Para los que apostamos por una cierta Europa y sobre todo por proteger nuestro modelo en tiempos de regresión democrática, tenemos tanto que desmitificar la idea de Europa como a la vez revalorizar la visión de ésta como espacio abierto, seguro, democrático y de oportunidades. Una Europa con una UE reformada que, como decía Judt, "puede hacer algunas cosas, pero no (solucionar) todos los problemas", y sustentada sobre sociedades democráticas regeneradas. En este camino tenemos delante un reto doble, nada fácil: conservar y defender los valores europeos, sobre todo ante el auge de extremismos y la vuelta del fascismo en diversas formas, y a la vez impulsar consensos para lograr cambios.

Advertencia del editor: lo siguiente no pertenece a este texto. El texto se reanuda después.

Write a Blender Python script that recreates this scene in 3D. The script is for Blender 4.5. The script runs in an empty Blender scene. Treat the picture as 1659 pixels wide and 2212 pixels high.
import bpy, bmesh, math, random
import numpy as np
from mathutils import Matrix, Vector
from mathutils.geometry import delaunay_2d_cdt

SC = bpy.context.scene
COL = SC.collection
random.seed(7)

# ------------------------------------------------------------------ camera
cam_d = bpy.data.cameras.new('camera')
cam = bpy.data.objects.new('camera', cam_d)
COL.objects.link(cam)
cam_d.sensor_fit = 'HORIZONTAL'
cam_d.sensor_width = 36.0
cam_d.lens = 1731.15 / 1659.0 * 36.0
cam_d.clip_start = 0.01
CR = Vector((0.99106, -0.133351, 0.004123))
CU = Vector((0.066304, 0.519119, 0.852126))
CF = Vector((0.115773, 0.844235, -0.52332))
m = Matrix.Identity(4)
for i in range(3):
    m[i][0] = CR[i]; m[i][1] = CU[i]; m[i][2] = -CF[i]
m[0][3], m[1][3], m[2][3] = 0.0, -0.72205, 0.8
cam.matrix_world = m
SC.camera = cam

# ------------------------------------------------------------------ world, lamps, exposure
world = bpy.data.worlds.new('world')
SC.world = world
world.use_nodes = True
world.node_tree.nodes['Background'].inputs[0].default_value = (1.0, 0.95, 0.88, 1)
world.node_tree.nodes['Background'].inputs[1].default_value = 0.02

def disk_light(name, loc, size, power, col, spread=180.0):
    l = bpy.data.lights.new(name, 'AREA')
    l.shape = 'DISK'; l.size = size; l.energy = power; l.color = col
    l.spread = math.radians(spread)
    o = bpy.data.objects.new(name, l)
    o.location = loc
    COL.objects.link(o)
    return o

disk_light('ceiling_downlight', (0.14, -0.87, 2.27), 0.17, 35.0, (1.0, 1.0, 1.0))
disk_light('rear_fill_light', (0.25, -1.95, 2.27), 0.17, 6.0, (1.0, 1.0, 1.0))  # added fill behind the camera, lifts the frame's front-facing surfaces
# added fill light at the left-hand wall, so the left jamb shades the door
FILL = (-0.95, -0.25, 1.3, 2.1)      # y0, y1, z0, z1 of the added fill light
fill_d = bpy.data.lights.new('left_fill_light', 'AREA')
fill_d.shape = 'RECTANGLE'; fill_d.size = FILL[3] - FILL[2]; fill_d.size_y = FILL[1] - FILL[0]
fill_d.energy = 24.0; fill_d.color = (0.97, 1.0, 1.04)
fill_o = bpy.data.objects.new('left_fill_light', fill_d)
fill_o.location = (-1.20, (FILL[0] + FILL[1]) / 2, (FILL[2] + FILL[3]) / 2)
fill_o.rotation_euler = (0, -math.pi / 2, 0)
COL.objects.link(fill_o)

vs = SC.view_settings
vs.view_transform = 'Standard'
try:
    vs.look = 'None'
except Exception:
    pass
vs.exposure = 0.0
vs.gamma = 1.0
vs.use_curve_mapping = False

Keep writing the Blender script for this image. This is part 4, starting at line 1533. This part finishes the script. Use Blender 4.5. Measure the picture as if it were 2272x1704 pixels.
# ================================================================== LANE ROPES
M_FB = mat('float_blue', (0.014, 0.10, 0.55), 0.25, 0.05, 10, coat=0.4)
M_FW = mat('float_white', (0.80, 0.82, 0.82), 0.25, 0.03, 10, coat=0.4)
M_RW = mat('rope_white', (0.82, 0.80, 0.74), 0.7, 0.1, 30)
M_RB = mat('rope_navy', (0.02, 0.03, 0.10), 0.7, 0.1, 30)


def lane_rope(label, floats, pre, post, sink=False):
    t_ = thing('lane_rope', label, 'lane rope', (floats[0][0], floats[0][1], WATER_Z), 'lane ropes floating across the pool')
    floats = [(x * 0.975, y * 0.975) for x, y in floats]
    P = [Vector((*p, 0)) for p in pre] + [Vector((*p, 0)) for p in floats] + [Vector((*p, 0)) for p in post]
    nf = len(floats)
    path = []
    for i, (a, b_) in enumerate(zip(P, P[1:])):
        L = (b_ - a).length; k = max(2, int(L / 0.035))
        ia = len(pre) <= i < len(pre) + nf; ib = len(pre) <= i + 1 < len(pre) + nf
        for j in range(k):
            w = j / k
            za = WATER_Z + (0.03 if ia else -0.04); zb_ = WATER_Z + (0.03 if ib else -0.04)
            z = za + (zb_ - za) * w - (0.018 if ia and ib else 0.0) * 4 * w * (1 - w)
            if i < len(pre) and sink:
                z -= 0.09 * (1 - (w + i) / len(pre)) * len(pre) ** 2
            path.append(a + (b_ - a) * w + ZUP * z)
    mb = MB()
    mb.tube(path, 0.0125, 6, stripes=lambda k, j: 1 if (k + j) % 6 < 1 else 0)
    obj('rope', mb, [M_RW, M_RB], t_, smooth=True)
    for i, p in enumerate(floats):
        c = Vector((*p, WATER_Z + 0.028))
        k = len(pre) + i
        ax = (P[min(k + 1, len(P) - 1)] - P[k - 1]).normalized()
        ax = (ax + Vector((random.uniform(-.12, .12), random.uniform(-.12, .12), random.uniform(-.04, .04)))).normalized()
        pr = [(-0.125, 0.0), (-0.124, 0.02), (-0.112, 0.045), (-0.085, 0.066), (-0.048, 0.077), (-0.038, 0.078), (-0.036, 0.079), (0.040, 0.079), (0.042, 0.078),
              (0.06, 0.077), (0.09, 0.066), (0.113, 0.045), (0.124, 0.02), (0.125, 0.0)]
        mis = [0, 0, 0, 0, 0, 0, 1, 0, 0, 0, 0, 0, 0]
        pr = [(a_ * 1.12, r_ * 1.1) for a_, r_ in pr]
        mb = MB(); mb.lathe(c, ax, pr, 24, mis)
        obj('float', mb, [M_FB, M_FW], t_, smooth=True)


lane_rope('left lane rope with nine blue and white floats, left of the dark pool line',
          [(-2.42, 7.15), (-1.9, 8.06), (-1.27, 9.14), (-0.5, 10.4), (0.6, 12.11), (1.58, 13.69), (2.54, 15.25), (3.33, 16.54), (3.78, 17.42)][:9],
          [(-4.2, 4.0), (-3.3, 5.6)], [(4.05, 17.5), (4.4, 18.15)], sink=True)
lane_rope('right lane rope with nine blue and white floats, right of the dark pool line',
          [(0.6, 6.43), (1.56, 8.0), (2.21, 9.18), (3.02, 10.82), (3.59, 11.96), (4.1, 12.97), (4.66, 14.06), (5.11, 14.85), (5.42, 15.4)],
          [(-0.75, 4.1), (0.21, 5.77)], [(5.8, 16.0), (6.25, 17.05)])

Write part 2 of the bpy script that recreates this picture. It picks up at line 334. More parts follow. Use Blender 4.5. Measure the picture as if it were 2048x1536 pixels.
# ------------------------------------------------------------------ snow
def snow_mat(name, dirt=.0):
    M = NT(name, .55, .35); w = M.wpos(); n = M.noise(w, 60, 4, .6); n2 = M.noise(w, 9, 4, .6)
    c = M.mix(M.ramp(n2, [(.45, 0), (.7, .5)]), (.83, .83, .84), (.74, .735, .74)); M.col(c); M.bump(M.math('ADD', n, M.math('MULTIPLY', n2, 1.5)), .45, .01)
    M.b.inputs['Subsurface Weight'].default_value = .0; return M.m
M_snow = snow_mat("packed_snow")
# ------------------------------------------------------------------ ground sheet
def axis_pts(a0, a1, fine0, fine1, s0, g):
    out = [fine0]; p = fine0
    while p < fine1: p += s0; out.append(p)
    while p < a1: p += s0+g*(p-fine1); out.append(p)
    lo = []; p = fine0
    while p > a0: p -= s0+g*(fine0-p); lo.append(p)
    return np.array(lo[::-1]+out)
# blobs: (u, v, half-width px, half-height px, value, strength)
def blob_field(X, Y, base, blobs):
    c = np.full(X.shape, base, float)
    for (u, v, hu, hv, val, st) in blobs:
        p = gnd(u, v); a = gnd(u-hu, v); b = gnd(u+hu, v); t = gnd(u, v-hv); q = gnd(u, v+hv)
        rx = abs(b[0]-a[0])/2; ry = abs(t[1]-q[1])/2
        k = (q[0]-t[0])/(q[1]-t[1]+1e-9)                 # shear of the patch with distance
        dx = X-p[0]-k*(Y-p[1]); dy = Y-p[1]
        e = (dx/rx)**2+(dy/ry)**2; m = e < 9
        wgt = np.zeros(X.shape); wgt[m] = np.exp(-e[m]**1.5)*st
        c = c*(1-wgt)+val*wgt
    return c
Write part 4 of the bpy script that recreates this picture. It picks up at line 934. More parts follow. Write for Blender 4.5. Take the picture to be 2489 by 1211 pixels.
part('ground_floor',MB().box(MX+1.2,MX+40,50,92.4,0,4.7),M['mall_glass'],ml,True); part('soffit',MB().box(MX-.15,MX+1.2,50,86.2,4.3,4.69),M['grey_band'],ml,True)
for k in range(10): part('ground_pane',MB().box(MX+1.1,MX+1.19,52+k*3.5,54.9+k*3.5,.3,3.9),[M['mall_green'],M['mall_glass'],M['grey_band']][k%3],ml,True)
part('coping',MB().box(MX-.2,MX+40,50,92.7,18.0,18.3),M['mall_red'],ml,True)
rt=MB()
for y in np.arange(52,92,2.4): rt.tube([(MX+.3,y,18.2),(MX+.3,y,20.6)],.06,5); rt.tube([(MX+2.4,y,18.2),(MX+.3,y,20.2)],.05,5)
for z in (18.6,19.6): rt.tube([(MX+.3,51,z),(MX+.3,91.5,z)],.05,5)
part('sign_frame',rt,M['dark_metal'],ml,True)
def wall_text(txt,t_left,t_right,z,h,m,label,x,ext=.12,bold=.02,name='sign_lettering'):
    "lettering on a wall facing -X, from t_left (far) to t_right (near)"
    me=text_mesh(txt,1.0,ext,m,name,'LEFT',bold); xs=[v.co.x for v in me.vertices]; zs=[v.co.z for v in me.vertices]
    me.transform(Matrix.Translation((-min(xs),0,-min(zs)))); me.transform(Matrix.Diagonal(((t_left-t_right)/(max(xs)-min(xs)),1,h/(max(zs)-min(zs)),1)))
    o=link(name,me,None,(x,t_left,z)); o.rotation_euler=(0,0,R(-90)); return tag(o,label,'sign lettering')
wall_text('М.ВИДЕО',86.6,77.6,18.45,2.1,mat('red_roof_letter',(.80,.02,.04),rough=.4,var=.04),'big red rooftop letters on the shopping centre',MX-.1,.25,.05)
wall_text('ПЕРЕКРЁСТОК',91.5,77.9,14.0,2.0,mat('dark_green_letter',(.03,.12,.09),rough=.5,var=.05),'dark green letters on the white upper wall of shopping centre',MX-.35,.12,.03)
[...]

En todo ello, las némesis que nos acechan deberían ser una oportunidad para abordar problemas estructurales como la desigualdad o la cohesión, y preparar a nuestras sociedades para los retos de nuestra era, que son muchos. Estas polarizadoras figuras son a menudo repugnantes desde muchos puntos de vista. Pero, aprovechándose del descrédito de nuestro sistema democrático, de la clase política y de demasiados errores de fondo y forma estos años, han invertido en un bien humano enormemente valioso: la empatía -tribal, pero empatía a fin de cuentas-. Más allá de la UE y su futuro, en mi opinión, una pregunta clave es cuál es nuestro grado de empatía y solidaridad individual con el vecino de enfrente, sobre todo el desconocido, y qué sacrificios estamos dispuestos a aceptar por el bien común nacional o europeo. Casi sin darnos cuenta, nos hemos convertido en sociedades segregadas y fragmentadas, de cámaras de eco e intereses sectoriales. De forma primordial, tenemos que reconstruir la confianza colectiva y un cierto sentido de espacio compartido. Ello implicaría salir más del entorno inmediato de redes sociales y los auriculares que nos aíslan diariamente de nuestro alrededor, y volver a desarrollar empatía de verdad y no pasajera, por desconocidos. Como ciudadanos, ¿seremos capaces de superar nuestras diferencias y muros, y renovar cierta empatía y solidaridad más allá de límites tribales, con nuestras Repúblicas y Europa en su conjunto?
Francisco de Borja Lasheras es director de ECFR Madrid.